MÖ 495-406 yıllarında yaşayan Sophokles Yunan tragedyasının en önemli yazarlarındandır. Yazdığı bu tragedyanın başkişisi Oidipus, babasını öldürdüğü, annesiyle evlendiği için yazgının lanetine uğrar. Töreye aykırı bu durumlardan sonra kral olduğu Thebai’de yaşayamaz.
Zamanın söz bilenleri, kentin beladan kurtulup eski rahatlığına ermesini Oidipus’un kentten ayrılmasına bağlar. Gerçeği öğrenen Oidipus iğnelerle iki gözünü de kör eder, iki kızıyla birlikte Thebai’den ayrılınca kent belalardan kurtulur, eski günlerine döner.
Edebiyat, şiir, öykü, roman, resim, müzik gibi yaratı ürünü eserler, insanlık belleğinde unutulmaz izler bırakır. Tiyatro sanatının başyapıtlarından olan Kral Oidipus’tan da insanın gerçek yönünü yansıtan şu söz kalmıştır:
“Bir insanın sonunu görmeden ona mutluluğa ermiş demeyin!”
GEZİ PARKI OLAYI
Ülkemizde, aklına gelen, en verimli toprakların üzerine binalar kondurur. Bunu yaparken yüzlerce yıl, insanı gölgesiyle mutlu kılan ağaçları kökünden sökerken, doğanın verimsiz kılacağını, toprağı üretimsizleştireceğini aklının ucundan bile geçirmez.
O tür adamların amacı, o güzelim ortamı binalarla yaşanmaz hale getirmektir.
Gezi Parkı ağaçlarını kurtarmaya çalışanlar arasında, çocukluktan gençliğe geçeceklerin kanı vardır. Ne acıdır ki ağaçların kökünden sökülmesini önleyen doğa savunucuları bugün ömrünü hapishane karanlıklarında tüketiyor.
OLAYLARIN ETKİLERİ
Daha da acısı, büyük yerden buyruk alan polislerin püskürtükleri kirli sularla ıslanan genç öğretim üyesi hanımların giysileri kurusa da yüreklerindeki ıslaklık yaşamları boyunca ıslaklıklarını sürdürecektir.

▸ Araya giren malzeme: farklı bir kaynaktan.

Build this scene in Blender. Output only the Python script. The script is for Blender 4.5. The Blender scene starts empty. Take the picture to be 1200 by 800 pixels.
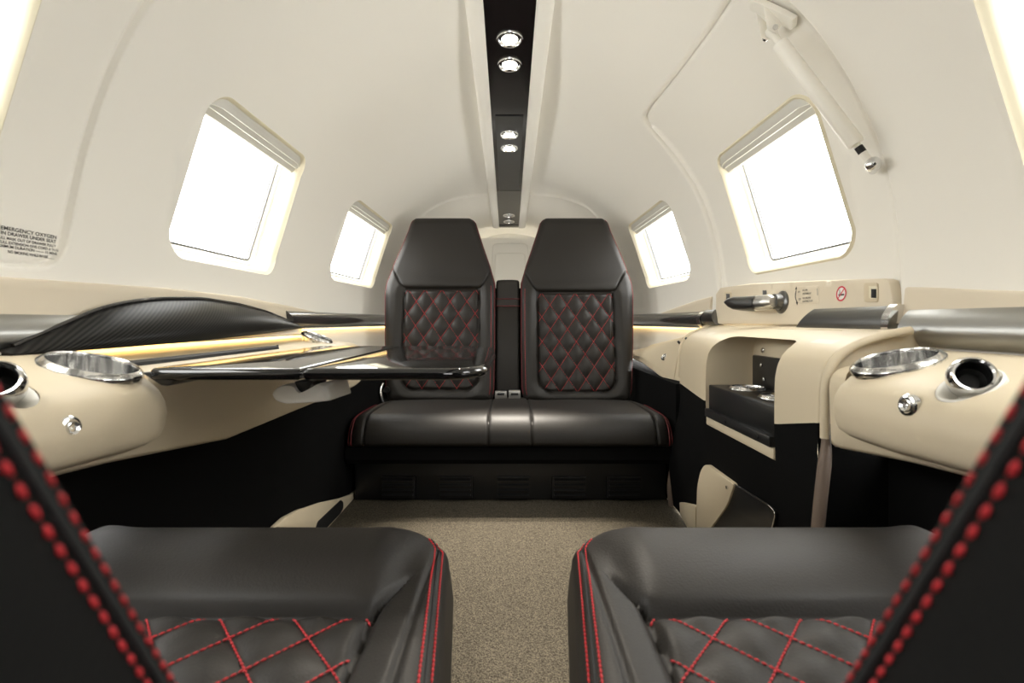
import bpy, bmesh, math, random
import numpy as np
from mathutils import Vector, Matrix
from mathutils.geometry import delaunay_2d_cdt

random.seed(7)
PI = math.pi
C = bpy.context.scene.collection
H = 0.565                      # eye height above the cabin floor
VX, VY, F = 598.0, 376.0, 600.0
V = Vector

# ------------------------------------------------------------------ measuring helpers (camera at x=0, y=0, height H; +y aft)
def ray(px, py): return ((px - VX) / F, (VY - py) / F)
def atY(px, py, Y):
    a, b = ray(px, py); return V((a * Y, Y, b * Y))
def atX(px, py, X):
    a, b = ray(px, py); return V((X, X / a, b * X / a))
def atZ(px, py, Z):
    a, b = ray(px, py); return V((a * Z / b, Z / b, Z))
def lerp(a, b, t): return a + (b - a) * t
def sstep(t):
    t = np.clip(t, 0, 1); return t * t * (3 - 2 * t)
def ss(a, b, x):
    t = min(1, max(0, (x - a) / (b - a))); return t * t * (3 - 2 * t)
def interp(x, xs, ys): return float(np.interp(x, xs, ys))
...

Gecelerini parkta kurdukları çadırda geçiren öğrencilerimi görmeye gittiğimde onların gözlerinde ışıldayan sevinci, ömrümün güze eriştiği şu günlerde bile unutmayacağım. Oradan birkaç çadır ötedeki kadın, erkek gençlerin bakır tabaklardan, çatal, bıçak gibi gereçlerle oluşturdukları Anadolu ezgileri gözlerimi yaşartmıştı.
KADIN CİNAYETLERİ
Türk toplumunun derdi bitmiyor. Neredeyse binleri bulan kadın cinayetleri, sorunların başında geliyor. Geçim darlığının yarattığı gerilimler, birçok kadının doğurduğu bebeğinin sesini daha işitmeden onu çöplüklere attığını yazıyor gazeteler.
Gençler arasında dedesinden para isteyip alamayınca onu bıçaklarla delik deşik edenler bile var. Annelerini, babalarını öldürenlerin sayısı az da değil.
Onlar da belki yaşamları boyunca yıllarını hapishane karanlığında geçirecek, orada da son nefeslerini verecek.
TEMEL NEDENLER
Bir araştırmada şu sonuçlara varılmış:
“Cinsiyetçi toplumsal normların, yani erkek egemen zihniyetin hâkim olduğu ülkemizde, erkeklerin kadınların hayatına müdahale etme hakkına sahip olduğu düşüncesi bu toplumsal hastalığın temel nedenidir. Ne yazık ki bazı toplumsal inanç boyutu ile Türkiye’de aile yapısı, eşitliğe dayalı değildir ve bu da kadın cinayetlerinin en temel nedenidir. Ülkemizde eğitim düzeyi düşük kesimlerde, kadınların eşit eğitim hakkını kabul etmeyen cemaat ve tarikat gibi merkezlerde kadınlara yönelik şiddet ve cinayetler daha fazladır. Ayrıca, işsizlik ve fakirlik oranı yüksek bölgelerde kadın cinayetleri daha sık görülmektedir.”